• **Challenge**: Here is the task for the listing below: output exactly the lines from the one containing "What Blender Python" through the one containing "random.seed(7)", and leave out the pictures.

• **Scenes as source code**:

------------------------------

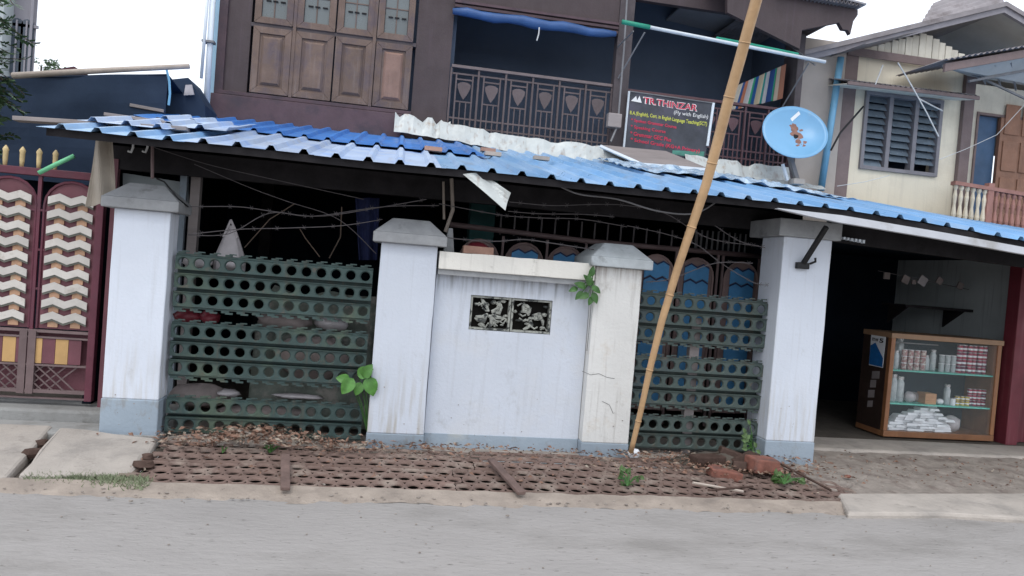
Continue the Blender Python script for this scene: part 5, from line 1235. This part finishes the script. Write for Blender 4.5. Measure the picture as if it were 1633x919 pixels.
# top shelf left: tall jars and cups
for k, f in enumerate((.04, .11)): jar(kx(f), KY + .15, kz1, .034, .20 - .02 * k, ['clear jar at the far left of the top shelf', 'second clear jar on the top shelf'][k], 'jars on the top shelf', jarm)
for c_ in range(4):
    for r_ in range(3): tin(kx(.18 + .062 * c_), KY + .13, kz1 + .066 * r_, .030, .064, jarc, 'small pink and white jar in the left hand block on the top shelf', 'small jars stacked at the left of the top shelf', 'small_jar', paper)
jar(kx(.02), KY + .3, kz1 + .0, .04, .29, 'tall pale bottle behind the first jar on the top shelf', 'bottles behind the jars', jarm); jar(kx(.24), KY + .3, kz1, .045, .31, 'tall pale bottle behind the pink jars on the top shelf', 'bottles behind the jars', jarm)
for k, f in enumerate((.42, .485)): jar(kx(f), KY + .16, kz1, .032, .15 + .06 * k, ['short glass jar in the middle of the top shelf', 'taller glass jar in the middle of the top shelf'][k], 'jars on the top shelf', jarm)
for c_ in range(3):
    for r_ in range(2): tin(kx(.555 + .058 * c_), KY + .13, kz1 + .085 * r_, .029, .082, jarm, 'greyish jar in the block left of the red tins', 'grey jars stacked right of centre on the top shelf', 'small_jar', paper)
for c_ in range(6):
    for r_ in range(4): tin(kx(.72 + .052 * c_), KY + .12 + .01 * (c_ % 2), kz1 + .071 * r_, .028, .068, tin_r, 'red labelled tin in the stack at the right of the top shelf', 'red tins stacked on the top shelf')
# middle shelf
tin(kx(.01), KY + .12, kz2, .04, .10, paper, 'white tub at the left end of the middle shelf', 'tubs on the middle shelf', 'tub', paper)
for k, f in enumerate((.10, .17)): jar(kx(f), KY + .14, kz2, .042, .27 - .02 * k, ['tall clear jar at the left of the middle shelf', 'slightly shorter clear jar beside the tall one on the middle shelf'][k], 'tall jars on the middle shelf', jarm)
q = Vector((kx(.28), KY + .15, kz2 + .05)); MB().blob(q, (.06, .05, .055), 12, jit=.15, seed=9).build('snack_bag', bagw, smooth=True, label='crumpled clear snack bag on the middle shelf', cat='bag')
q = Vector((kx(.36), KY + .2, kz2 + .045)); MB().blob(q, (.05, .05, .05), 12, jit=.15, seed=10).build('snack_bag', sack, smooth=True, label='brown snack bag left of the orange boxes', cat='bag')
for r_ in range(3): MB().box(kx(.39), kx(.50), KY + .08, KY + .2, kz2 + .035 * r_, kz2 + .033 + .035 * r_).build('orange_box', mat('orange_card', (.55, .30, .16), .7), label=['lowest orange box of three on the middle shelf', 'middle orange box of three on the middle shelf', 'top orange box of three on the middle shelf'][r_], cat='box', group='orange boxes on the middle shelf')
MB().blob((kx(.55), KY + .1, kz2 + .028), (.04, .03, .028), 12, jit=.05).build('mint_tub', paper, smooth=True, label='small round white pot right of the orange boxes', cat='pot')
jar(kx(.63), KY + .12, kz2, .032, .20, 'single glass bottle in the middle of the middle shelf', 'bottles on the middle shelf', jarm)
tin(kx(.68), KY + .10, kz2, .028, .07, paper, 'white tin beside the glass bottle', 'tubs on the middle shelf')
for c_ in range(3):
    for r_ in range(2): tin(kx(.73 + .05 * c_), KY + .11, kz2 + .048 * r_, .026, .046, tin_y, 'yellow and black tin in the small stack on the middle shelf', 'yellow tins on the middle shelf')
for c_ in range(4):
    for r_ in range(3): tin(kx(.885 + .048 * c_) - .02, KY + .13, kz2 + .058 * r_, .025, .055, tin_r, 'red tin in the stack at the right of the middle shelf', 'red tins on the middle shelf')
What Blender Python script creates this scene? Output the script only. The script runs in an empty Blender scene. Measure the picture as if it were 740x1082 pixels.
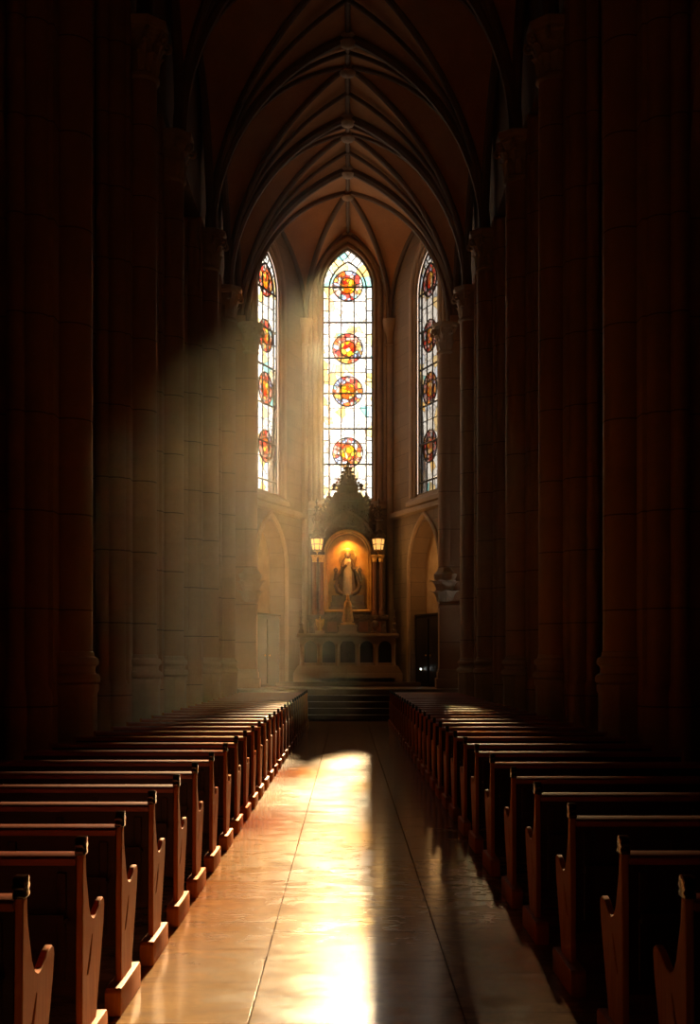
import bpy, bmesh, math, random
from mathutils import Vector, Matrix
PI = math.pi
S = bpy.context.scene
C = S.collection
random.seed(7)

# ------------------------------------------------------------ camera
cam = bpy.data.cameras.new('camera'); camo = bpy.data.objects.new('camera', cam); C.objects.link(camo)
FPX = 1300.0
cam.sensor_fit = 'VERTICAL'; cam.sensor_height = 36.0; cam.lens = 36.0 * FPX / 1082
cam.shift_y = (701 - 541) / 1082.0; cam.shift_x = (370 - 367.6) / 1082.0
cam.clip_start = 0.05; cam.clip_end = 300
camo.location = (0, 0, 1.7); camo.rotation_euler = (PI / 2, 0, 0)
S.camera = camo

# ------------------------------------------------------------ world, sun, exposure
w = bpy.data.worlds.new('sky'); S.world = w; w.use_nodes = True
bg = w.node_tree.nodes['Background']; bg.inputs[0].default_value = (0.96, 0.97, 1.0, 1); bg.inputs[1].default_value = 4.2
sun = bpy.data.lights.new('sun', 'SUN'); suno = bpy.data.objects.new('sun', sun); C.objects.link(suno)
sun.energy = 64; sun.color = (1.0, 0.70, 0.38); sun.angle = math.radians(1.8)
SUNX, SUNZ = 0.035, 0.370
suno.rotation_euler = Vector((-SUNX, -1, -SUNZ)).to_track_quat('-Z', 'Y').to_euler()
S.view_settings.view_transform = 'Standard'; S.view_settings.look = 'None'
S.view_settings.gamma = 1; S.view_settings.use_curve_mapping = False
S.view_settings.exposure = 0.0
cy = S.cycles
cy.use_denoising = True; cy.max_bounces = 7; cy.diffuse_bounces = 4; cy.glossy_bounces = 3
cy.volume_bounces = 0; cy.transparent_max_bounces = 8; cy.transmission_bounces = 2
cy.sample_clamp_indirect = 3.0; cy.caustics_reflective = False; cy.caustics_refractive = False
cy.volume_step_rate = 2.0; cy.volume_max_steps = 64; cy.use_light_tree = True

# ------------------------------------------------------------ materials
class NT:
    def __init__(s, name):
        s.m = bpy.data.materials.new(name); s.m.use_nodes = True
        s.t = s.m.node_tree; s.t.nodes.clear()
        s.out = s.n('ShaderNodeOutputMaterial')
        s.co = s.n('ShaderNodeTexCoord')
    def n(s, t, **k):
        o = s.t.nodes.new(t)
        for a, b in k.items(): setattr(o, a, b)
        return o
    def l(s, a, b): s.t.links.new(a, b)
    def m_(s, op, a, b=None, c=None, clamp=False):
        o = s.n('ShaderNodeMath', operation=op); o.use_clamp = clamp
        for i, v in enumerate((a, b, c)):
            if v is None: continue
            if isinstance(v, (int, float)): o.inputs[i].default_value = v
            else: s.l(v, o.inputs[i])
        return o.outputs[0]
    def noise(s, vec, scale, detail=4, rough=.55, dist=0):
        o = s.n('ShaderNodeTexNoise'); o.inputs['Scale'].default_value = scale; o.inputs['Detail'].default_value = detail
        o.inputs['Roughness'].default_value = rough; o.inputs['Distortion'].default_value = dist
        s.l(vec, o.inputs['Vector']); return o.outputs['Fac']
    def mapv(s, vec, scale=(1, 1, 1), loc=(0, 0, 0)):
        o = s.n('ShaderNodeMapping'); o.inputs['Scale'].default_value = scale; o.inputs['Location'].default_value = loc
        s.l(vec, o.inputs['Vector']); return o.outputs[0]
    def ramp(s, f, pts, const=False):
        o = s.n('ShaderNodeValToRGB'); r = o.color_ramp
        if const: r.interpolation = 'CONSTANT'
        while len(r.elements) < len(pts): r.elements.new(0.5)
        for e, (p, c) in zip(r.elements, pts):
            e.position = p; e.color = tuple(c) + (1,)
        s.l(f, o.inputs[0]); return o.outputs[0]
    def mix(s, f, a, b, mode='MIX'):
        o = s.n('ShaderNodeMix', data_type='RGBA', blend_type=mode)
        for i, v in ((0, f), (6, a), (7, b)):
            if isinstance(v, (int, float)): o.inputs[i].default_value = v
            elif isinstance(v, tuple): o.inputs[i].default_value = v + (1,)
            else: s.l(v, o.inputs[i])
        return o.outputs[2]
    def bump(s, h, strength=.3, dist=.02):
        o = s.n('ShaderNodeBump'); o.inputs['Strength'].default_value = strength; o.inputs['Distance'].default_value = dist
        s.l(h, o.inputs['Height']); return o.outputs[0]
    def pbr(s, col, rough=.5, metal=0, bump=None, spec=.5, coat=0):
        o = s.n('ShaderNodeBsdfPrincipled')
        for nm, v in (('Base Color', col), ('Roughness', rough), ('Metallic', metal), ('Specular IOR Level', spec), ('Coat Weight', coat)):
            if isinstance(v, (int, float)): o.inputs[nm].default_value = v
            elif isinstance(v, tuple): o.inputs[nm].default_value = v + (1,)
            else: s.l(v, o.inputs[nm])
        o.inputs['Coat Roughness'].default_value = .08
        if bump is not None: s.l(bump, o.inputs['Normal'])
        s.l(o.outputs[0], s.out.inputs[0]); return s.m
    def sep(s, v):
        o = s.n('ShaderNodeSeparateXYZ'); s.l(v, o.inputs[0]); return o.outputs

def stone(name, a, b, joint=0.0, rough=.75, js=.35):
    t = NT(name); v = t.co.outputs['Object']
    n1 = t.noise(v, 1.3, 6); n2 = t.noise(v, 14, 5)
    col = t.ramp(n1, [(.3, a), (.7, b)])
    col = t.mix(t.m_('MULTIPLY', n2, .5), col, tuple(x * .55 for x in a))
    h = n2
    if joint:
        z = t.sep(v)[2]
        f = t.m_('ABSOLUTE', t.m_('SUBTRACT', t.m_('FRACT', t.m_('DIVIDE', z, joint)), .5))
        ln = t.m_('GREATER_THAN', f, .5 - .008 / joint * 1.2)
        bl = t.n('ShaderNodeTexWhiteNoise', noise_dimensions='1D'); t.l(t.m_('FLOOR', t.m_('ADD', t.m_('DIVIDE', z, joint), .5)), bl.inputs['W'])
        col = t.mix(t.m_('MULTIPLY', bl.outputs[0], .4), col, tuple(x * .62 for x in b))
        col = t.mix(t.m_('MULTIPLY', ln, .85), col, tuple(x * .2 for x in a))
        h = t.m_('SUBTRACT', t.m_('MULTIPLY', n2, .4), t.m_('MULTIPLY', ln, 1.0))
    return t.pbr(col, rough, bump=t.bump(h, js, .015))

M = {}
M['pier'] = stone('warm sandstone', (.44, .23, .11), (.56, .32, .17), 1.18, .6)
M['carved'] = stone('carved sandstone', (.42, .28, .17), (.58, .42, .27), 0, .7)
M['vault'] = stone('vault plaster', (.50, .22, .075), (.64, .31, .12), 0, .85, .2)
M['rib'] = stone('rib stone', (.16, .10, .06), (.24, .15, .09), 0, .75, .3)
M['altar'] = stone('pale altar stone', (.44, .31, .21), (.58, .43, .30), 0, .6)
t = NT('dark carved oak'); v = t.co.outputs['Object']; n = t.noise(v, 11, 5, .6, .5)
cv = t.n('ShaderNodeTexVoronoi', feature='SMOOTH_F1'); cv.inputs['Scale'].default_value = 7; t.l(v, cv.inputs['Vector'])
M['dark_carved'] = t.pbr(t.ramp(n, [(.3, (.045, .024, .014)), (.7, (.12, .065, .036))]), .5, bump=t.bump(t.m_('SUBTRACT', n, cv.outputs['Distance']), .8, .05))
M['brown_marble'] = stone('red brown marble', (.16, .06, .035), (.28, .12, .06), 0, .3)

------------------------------

• **Expected answer**:
What Blender Python script creates this scene? Output the script only. The script runs in an empty Blender scene. Measure the picture as if it were 740x1082 pixels.
import bpy, bmesh, math, random
from mathutils import Vector, Matrix
PI = math.pi
S = bpy.context.scene
C = S.collection
random.seed(7)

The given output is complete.